As janelas foram quebradas - configurando uma imagem que não parecia
compatível com a do autor de Os Miseráveis, um longo romance
sobre as vítimas da ordem social. Nove meses após o retorno
à França, começou seu quarto exílio.
"Victor
Hugo era para a França o que a rainha Vitória era para a
Inglaterra", Graham Robb afirma, e talvez não cometa um grande
exagero. Como escritor, sem dúvida, envelheceu - o modernismo foi
veloz demais, forte demais, e Hugo foi uma das figuras que ele despedaçou.
Seu
nome, além disso, alcançou tal fulgor que, sozinho, passou
a obscurecer a obra, a dificultar sua leitura, a impedir o acesso a ela.
A maioria das cidades francesas deu o nome de Victor Hugo a alguma coisa,
o biógrafo recorda. A frase de Jean Cocteau ("Victor Hugo era um
louco que achava que era Victor Hugo") parece mais realista do que nunca:
um abismo separa dois homens, dois Hugos - e o Hugo público estará
sempre a obscurecer o Hugo humano. Em pleno século 19, sua figura
veio antecipar os hábitos da cultura de massa: sua imagem foi estampada
em pratos, em gravatas, em mata-borrões, em selos. "Victor Hugo
como sua própria lata de lixo", Robb sugere.
No
fim da vida, um visitante inglês o descreveu como "um velho de aparência
jovial, com um chapéu mole, um sobretudo a tiracolo, andando lépido
com passadas largas, transmitindo um ar de elegância às roupas
desleixadas".
Paul
Verlaine jamais se esqueceu do dia em que, muito abalado, se encontrou
com Hugo e este, para tranqüilizá-lo, recitou algumas poesias
do próprio Verlaine. "Que sublime, astucioso demônio!", descreveu.
Hugo
morreu em 1885, de uma congestão pulmonar. Seus restos foram expostos
no Arco do Triunfo e transportados para o Panthéon.

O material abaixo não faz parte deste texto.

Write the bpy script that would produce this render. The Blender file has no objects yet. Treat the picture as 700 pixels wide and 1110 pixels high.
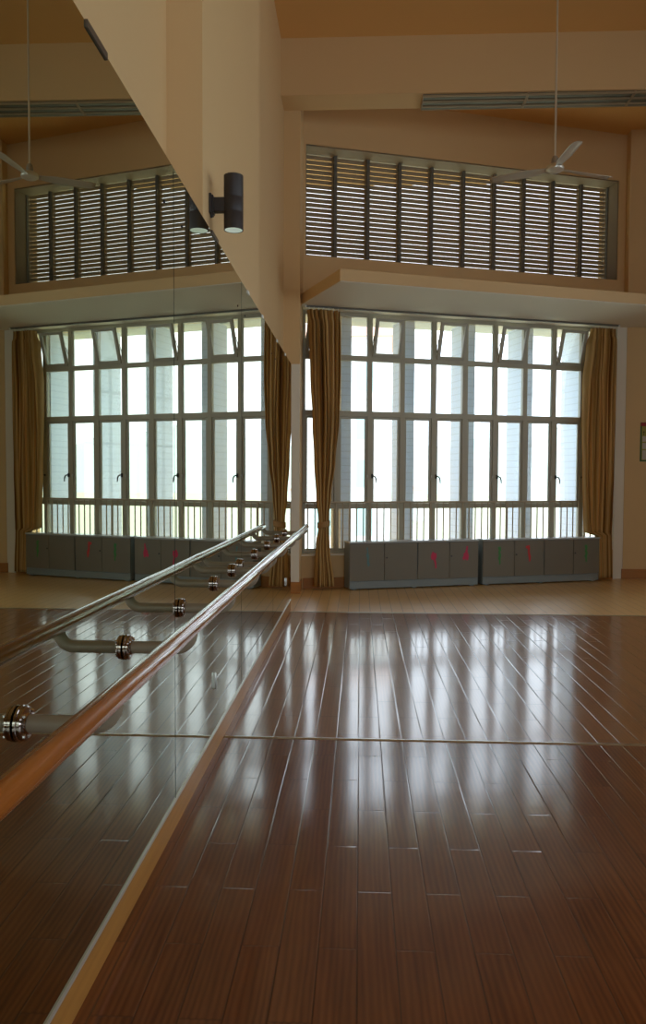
import bpy, bmesh, math, random
from mathutils import Vector, Matrix
random.seed(7)
SC = bpy.context.scene
C = SC.collection
PI = math.pi
R = math.radians

# ------------------------------------------------------------------ helpers
class MB:
    """collects shapes in one bmesh"""
    def __init__(s):
        s.bm = bmesh.new()
    def box(s, x0, x1, y0, y1, z0, z1, bev=0.0, mat=None):
        x0, x1 = sorted((x0, x1)); y0, y1 = sorted((y0, y1)); z0, z1 = sorted((z0, z1))
        r = bmesh.ops.create_cube(s.bm, size=1)
        vs = r['verts']
        for v in vs:
            v.co = Vector(((x0+x1)/2+v.co.x*(x1-x0), (y0+y1)/2+v.co.y*(y1-y0), (z0+z1)/2+v.co.z*(z1-z0)))
        if bev:
            es = {e for v in vs for e in v.link_edges}
            rr = bmesh.ops.bevel(s.bm, geom=list(es), offset=bev, segments=2, affect='EDGES', profile=.5)
            vs = list({v for f in rr['faces'] for v in f.verts} | {v for v in vs if v.is_valid})
        if mat is not None:
            for v in vs: v.co = mat @ v.co
        return s
    def prism(s, pts, z0, z1):
        b = [s.bm.verts.new((p[0], p[1], z0)) for p in pts]
        t = [s.bm.verts.new((p[0], p[1], z1)) for p in pts]
        n = len(pts)
        s.bm.faces.new(b[::-1]); s.bm.faces.new(t)
        for i in range(n):
            s.bm.faces.new((b[i], b[(i+1) % n], t[(i+1) % n], t[i]))
        return s
    def tube(s, pts, rad, seg=16, caps=True):
        pts = [Vector(p) for p in pts]
        rads = rad if isinstance(rad, (list, tuple)) else [rad]*len(pts)
        rings = []
        prev = None
        for i, p in enumerate(pts):
            if i == 0: d = pts[1]-pts[0]
            elif i == len(pts)-1: d = pts[-1]-pts[-2]
            else: d = (pts[i+1]-p).normalized()+(p-pts[i-1]).normalized()
            d.normalize()
            if prev is None:
                a = Vector((0, 0, 1)) if abs(d.z) < .9 else Vector((1, 0, 0))
                n = d.cross(a).normalized()
            else:
                n = (prev-d*prev.dot(d)).normalized()
            prev = n
            b = d.cross(n)
            rings.append([s.bm.verts.new(p+(n*math.cos(2*PI*k/seg)+b*math.sin(2*PI*k/seg))*rads[i]) for k in range(seg)])
        for a, b in zip(rings, rings[1:]):
            for k in range(seg):
                s.bm.faces.new((a[k], a[(k+1) % seg], b[(k+1) % seg], b[k]))
        if caps:
            s.bm.faces.new(rings[0][::-1]); s.bm.faces.new(rings[-1])
        return s
    def lathe(s, prof, seg=28, mat=None):
        """prof: (r,z) pairs around the z axis"""
        rings = []
        for r_, z in prof:
            if r_ < 1e-6: rings.append([s.bm.verts.new((0, 0, z))])
            else: rings.append([s.bm.verts.new((r_*math.cos(2*PI*k/seg), r_*math.sin(2*PI*k/seg), z)) for k in range(seg)])
        for a, b in zip(rings, rings[1:]):
            for k in range(seg):
                k2 = (k+1) % seg
                if len(a) == 1 and len(b) == 1: continue
                if len(a) == 1: s.bm.faces.new((a[0], b[k2], b[k]))
                elif len(b) == 1: s.bm.faces.new((a[k], a[k2], b[0]))
                else: s.bm.faces.new((a[k], a[k2], b[k2], b[k]))
        if mat is not None:
            for ring in rings:
                for v in ring: v.co = mat @ v.co
        return s
    def build(s, name, m, parent=None, smooth=False, label=None, kind=None, loc=None, rotz=0):
        bmesh.ops.recalc_face_normals(s.bm, faces=s.bm.faces[:])
        me = bpy.data.meshes.new(name); s.bm.to_mesh(me); s.bm.free()
        if smooth:
            me.polygons.foreach_set('use_smooth', [True]*len(me.polygons))
            try: me.set_sharp_from_angle(angle=R(35))
            except Exception: pass
        o = bpy.data.objects.new(name, me); C.objects.link(o)
        for mm in (m if isinstance(m, (list, tuple)) else [m]): me.materials.append(mm)
        if parent: o.parent = parent
        if label: o['label'] = label
        if kind: o['kind'] = kind
        if loc: o.location = loc
        if rotz: o.rotation_euler = (0, 0, rotz)
        return o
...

Tornara-se
uma lenda e, desde então, seus livros estão por toda parte.
Notre-Dame de Paris (hoje mais conhecida como O Corcunda de Notre-Dame),
Os Miseráveis, Hernani tornaram-se artefatos duros e resistentes
que invadiram a era pós-moderna, e cujo poder de sedução
parece muito distante de se esgotar.